Advisers will be able to retain their independent label as long as they agree remuneration methods upfront with a customer, according to sources close to the FSA’s Retail Distribution Review.

Reports that advisers would only be able to call themselves independent if they were fee-based are said to be unfounded.

Sources say that as long as advisers operate on a transparent remuneration structure and agree how much the customer is going to pay for their services upfront, they will be able to keep the independent label.

This can be done through factory-gate pricing, fee-based advice or offsetting commission as long as it is disclosed to the customer.

Another source says that the paper proposes that if advisers take certain qualifications to increase their “professionalism” and operate a transparent charging structure which avoids consumer detriment then they could get a reduction in their capital adequacy requirements as an incentive.
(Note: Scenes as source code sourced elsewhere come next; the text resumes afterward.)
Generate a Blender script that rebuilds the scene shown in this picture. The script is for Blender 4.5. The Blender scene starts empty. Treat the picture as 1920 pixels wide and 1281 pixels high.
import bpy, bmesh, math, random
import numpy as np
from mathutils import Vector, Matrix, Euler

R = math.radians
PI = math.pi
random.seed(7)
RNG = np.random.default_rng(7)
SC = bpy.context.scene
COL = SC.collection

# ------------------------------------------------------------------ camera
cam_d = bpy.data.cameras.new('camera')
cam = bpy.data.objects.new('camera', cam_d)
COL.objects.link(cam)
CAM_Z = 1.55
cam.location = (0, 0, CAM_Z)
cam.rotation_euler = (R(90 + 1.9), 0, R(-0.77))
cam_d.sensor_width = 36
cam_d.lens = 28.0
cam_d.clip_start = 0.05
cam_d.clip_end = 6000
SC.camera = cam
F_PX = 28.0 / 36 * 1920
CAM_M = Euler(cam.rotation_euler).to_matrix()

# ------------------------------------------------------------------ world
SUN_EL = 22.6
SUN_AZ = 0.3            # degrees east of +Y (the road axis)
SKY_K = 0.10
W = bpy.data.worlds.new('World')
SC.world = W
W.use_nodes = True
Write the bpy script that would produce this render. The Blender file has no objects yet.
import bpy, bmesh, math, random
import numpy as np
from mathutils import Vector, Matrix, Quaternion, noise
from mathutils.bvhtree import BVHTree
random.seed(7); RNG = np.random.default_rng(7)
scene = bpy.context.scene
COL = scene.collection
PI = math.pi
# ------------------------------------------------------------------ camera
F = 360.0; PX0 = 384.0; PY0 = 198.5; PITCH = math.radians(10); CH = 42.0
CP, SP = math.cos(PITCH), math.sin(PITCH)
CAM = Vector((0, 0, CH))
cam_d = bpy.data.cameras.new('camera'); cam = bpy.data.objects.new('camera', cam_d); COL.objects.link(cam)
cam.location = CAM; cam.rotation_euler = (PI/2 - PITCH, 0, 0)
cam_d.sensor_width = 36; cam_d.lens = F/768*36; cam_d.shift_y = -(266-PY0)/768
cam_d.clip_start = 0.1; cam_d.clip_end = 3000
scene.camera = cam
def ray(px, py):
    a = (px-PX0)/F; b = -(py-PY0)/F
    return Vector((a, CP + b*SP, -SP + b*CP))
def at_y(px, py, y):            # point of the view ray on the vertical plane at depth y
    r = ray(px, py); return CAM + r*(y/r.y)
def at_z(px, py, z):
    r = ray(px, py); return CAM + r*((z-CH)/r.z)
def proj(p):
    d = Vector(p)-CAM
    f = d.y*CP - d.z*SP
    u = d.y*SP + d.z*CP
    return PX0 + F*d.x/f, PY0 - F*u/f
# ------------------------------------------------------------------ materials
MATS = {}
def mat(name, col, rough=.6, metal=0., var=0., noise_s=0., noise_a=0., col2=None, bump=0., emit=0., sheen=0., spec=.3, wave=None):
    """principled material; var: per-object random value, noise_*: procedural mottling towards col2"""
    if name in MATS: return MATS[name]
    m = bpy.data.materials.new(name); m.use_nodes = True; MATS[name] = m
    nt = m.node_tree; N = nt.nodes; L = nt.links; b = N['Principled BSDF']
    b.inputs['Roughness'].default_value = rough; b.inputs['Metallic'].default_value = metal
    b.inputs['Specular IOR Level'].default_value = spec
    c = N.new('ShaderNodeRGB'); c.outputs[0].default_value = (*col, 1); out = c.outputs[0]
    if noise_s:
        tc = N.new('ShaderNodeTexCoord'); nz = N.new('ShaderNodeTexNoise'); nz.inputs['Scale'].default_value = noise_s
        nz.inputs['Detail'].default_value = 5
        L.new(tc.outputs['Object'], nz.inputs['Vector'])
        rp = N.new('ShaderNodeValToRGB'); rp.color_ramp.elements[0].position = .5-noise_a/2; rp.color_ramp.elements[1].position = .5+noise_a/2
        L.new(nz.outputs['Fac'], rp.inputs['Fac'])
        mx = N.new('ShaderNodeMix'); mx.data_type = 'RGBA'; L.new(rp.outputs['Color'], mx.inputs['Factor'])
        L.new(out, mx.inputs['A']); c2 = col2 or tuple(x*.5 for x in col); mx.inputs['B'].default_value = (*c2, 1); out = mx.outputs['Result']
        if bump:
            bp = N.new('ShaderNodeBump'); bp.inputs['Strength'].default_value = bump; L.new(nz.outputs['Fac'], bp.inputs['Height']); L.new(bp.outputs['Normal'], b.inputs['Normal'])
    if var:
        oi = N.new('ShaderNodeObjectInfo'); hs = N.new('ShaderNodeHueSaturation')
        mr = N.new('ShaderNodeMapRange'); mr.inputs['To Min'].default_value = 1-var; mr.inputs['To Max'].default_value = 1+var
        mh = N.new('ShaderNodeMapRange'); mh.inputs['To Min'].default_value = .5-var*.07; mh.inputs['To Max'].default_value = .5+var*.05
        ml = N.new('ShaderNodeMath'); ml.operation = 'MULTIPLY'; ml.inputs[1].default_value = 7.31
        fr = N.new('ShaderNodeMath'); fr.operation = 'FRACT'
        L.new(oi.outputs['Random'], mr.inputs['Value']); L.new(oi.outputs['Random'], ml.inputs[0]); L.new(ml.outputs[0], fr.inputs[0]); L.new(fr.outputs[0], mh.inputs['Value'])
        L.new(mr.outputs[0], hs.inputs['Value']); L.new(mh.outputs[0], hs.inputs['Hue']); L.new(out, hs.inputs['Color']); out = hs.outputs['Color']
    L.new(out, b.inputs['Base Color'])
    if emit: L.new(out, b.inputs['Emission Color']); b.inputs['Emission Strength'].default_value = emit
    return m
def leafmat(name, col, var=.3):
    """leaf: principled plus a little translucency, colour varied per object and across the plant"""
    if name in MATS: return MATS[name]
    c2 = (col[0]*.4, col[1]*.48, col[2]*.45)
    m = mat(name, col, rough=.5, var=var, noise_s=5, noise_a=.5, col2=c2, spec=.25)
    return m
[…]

It is thought that adviser firms that do not achieve a certain level of professionalism and who present bigger compliance risks will be hit hard by having to hold higher levels of capital adequacy.

A source says the FSA is trying to redefine the term fee-based remuneration to mean any payment which has been agreed with the customer. The use of the label independent looks to be conditional on having agreed the level of remuneration upfront with the customer.

The four headings under which the market is likely to be segmented are professional financial planning, broad financial advice, no advice and general advice.

It is thought that smaller IFA firms in particular will be the focus of much of the RDR and that advisers will be given a timeframe within which to move to one of the four models if they are not already.